A couple days ago, finally, FINALLY, the Denver Nuggets have completed the MVP set for Colorado’s Big Four sports squads, bringing the title home over 50 seasons after Denver first joined the ABA. After seeing such talented players as Dan Issel, Alex English, David Thompson, Carmelo Anthony, Allen Iverson, and more cross their hardwood, none of them scored an MVP award in Denver. But Nikola Jokic, a second-round stab-in-the-dark out of Serbia has become one of the most unlikely MVPs in league history. Jokic is the first true second rounder, the lowest pick by an order of magnitude, the first Serbian, the first center in over two decades, and the FIRST DENVER NUGGETS player to ever win the title of “Most Valuable”, and to win it running away.

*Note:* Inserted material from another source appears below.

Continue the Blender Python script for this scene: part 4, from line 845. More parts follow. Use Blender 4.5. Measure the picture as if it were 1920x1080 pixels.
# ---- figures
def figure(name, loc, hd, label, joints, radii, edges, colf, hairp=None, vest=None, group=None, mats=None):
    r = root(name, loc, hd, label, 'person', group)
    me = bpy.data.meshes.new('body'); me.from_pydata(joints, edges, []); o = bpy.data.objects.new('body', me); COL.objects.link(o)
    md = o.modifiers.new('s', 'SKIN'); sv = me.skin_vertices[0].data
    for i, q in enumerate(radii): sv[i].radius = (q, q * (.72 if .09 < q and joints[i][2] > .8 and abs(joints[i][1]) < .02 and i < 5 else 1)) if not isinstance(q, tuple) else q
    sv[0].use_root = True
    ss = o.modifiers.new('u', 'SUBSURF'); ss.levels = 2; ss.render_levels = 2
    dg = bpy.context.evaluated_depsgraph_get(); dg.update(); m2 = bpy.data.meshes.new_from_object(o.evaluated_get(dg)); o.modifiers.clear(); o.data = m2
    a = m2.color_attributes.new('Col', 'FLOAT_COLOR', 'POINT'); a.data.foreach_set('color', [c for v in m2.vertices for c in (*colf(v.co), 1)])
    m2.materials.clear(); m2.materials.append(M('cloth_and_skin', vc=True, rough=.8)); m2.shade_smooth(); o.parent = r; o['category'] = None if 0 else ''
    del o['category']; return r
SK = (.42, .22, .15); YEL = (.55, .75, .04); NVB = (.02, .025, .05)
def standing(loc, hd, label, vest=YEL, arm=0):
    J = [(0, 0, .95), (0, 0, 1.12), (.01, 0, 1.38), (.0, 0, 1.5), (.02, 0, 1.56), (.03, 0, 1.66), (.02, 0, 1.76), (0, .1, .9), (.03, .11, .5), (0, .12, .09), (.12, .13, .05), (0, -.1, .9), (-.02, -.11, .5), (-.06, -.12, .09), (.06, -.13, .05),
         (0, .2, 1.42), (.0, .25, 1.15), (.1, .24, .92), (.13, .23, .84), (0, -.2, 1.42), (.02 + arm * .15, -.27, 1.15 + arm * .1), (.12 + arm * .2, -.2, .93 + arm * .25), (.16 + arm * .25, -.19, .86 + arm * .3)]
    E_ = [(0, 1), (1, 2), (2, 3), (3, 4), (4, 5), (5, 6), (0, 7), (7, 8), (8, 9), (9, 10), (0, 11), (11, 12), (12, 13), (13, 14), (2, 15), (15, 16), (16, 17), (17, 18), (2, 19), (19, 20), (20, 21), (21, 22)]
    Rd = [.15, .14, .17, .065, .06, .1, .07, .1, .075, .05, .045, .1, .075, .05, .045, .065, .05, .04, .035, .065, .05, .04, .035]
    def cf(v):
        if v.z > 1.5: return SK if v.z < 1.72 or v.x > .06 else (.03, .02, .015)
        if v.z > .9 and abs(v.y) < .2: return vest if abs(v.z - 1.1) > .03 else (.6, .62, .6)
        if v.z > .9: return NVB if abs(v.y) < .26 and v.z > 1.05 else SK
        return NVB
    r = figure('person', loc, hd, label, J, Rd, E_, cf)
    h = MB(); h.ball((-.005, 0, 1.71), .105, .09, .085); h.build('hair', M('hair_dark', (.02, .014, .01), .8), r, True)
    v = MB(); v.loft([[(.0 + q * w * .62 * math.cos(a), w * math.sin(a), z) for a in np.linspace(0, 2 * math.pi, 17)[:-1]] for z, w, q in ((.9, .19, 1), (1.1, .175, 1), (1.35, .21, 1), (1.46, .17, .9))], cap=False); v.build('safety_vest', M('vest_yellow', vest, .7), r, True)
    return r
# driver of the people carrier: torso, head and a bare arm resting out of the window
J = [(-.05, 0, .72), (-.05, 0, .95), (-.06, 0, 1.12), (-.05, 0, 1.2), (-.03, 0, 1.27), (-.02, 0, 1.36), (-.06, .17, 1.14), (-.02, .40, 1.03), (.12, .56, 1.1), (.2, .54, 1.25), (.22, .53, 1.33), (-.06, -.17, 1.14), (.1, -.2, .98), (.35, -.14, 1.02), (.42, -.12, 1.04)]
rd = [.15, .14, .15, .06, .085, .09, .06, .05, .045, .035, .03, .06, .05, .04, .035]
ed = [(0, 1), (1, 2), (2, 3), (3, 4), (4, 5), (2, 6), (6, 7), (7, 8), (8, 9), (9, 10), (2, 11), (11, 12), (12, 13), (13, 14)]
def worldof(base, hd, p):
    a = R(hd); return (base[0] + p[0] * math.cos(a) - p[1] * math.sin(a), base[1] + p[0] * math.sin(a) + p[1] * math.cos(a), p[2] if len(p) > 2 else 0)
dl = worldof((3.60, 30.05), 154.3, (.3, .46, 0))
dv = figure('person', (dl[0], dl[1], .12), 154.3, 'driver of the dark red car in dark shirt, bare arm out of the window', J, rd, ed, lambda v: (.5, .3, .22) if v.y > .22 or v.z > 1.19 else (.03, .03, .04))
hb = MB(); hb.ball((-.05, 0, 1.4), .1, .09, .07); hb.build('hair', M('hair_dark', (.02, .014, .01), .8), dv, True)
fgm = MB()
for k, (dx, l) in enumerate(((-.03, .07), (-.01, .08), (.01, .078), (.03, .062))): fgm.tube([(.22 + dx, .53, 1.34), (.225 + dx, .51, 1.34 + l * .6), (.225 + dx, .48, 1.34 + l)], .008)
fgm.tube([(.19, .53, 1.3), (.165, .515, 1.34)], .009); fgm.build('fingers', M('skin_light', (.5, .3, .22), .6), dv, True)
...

He’s not sexy, he’s not loud. He’s a great and decent human who would still bench himself tomorrow for the betterment of his team. He’s a powerhouse that turns everyone around him into a scorer. Most of the league’s best players are a plus. Jokic is a multiplier. He’s funny and weird, and makes the game he loves a beautiful thing to see. His team is now made in his image, and he fits well in Denver because it’s a place that embodies so many of his sensibilities as well. He is also well-opinioned that Coca-Cola is vastly superior to Pepsi, unless you get cool collector cups for it. It took 34 years since the first Denver MVP, and around 75 years of NBA basketball, but Denver has finally seen a best-of-the-best title across each of their “four-sport” set.

It’s been eight years since the last MVP was in Denver. While this hopefully isn’t Jokic’s last title, these moments are just that rare. Drink it in, Denver. In the 432 combined seasons of their respective leagues, Denver has had a league MVP seven times. Rare air, for sure. Rarer than a Penguin glass in the summer of ’76. Something to celebrate. Most Valuable to all of us, indeed.

To get in the spirit of things, I’ll put this in print now, so I cannot deny it later. Stacey, you can finally drink out of the stupid Green Lantern glass. Celebrate, Denver. You’ve got a great one.